* Dataset content

=======

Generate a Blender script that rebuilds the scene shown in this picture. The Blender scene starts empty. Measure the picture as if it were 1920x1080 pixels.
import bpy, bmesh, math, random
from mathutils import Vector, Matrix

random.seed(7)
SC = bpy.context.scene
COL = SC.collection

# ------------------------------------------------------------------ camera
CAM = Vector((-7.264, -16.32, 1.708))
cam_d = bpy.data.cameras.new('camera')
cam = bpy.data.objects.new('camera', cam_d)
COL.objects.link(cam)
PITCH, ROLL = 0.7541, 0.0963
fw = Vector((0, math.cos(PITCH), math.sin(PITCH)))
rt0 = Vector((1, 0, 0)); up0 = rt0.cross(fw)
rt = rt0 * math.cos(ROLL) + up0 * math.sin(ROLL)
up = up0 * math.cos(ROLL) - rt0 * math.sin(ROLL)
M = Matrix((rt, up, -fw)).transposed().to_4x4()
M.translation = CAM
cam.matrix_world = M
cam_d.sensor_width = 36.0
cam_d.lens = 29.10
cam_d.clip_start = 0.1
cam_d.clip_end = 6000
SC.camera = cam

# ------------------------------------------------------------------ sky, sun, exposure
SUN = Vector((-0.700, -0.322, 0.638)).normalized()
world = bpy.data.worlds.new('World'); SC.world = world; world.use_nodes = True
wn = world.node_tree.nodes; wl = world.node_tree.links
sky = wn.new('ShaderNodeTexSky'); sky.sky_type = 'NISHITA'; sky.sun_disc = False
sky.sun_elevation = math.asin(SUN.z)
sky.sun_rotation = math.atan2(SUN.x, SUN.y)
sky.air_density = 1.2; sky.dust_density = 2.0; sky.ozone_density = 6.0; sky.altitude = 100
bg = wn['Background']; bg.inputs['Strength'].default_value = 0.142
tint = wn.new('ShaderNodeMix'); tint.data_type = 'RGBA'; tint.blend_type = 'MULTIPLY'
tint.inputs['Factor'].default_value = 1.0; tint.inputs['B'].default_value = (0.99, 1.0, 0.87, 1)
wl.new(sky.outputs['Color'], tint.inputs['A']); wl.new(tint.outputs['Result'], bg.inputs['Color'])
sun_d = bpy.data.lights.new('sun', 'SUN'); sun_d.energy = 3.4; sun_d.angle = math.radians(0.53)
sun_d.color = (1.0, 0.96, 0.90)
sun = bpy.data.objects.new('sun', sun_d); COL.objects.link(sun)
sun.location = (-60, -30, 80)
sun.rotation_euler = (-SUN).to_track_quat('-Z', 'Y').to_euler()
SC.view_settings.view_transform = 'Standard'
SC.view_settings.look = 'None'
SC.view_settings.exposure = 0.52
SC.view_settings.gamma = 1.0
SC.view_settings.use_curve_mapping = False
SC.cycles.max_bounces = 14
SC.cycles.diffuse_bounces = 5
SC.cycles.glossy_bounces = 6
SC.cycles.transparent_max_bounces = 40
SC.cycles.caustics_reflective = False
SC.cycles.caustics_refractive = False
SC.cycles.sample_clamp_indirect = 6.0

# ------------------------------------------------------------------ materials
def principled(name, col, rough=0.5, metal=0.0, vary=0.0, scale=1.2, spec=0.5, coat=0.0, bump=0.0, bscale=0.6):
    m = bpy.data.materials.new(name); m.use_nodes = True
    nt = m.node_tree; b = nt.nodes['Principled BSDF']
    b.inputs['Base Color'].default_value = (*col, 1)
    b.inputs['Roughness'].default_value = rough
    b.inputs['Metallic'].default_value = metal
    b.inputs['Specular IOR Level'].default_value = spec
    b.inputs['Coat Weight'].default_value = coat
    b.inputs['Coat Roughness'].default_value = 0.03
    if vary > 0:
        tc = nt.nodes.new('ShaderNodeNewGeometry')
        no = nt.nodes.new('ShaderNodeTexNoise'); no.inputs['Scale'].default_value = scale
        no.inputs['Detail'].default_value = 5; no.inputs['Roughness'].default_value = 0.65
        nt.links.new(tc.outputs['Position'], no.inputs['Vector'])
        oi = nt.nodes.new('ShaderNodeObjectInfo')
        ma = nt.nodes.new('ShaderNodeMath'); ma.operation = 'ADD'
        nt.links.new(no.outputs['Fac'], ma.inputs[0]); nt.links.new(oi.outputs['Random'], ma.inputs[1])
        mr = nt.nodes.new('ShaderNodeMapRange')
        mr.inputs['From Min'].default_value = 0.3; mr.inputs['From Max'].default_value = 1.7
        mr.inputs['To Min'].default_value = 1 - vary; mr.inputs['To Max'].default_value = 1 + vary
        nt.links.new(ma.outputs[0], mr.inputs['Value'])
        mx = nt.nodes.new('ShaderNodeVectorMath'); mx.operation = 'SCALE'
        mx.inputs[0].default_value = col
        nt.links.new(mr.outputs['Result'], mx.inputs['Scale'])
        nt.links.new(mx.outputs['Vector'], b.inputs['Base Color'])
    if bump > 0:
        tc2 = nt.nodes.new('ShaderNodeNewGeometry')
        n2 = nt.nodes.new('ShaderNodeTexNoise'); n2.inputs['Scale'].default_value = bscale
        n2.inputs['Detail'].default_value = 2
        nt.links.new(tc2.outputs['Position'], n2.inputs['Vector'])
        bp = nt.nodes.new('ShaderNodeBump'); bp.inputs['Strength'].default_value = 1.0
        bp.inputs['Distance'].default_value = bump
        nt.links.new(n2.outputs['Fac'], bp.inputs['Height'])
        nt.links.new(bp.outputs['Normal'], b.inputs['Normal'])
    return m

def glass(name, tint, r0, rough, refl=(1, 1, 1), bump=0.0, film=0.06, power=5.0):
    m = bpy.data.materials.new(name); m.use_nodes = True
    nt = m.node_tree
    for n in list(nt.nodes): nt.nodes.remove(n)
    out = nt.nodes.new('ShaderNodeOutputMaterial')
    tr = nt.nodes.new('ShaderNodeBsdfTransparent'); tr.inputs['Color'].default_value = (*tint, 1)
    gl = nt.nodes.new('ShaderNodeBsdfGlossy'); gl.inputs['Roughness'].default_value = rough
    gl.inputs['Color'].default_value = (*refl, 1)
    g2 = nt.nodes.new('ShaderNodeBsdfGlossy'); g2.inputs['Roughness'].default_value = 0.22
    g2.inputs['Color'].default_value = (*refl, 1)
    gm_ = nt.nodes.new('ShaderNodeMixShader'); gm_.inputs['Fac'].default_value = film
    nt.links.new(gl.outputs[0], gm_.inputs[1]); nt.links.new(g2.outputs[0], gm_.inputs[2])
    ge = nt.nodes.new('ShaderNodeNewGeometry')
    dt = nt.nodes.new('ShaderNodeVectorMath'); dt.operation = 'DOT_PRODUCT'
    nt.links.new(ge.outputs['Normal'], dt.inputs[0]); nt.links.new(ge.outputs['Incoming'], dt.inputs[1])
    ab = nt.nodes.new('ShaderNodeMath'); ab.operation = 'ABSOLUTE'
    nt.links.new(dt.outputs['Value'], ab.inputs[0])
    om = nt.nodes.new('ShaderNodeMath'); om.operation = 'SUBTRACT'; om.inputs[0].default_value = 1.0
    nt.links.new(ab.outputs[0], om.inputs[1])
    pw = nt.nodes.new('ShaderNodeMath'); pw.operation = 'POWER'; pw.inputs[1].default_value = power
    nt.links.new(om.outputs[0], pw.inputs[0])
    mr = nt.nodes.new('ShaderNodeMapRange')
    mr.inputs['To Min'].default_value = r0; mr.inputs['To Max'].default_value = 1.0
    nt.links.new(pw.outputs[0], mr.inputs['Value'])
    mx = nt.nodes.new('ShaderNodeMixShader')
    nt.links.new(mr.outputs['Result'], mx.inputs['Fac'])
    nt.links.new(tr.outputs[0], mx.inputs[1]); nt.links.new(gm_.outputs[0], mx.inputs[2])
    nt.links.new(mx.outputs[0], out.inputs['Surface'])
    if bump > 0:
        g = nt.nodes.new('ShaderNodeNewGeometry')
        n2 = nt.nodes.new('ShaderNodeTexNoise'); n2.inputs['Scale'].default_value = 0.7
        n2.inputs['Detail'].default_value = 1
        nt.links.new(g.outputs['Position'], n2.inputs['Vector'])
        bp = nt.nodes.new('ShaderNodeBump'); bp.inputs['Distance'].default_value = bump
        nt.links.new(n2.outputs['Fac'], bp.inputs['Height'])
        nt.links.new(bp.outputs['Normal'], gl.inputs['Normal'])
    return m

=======

* Stated problem
Only the lines from the start of the data to the line holding "COL = SC.collection" are wanted; return them exactly, both ends included.

* Exercise response
Generate a Blender script that rebuilds the scene shown in this picture. The Blender scene starts empty. Measure the picture as if it were 1920x1080 pixels.
import bpy, bmesh, math, random
from mathutils import Vector, Matrix

random.seed(7)
SC = bpy.context.scene
COL = SC.collection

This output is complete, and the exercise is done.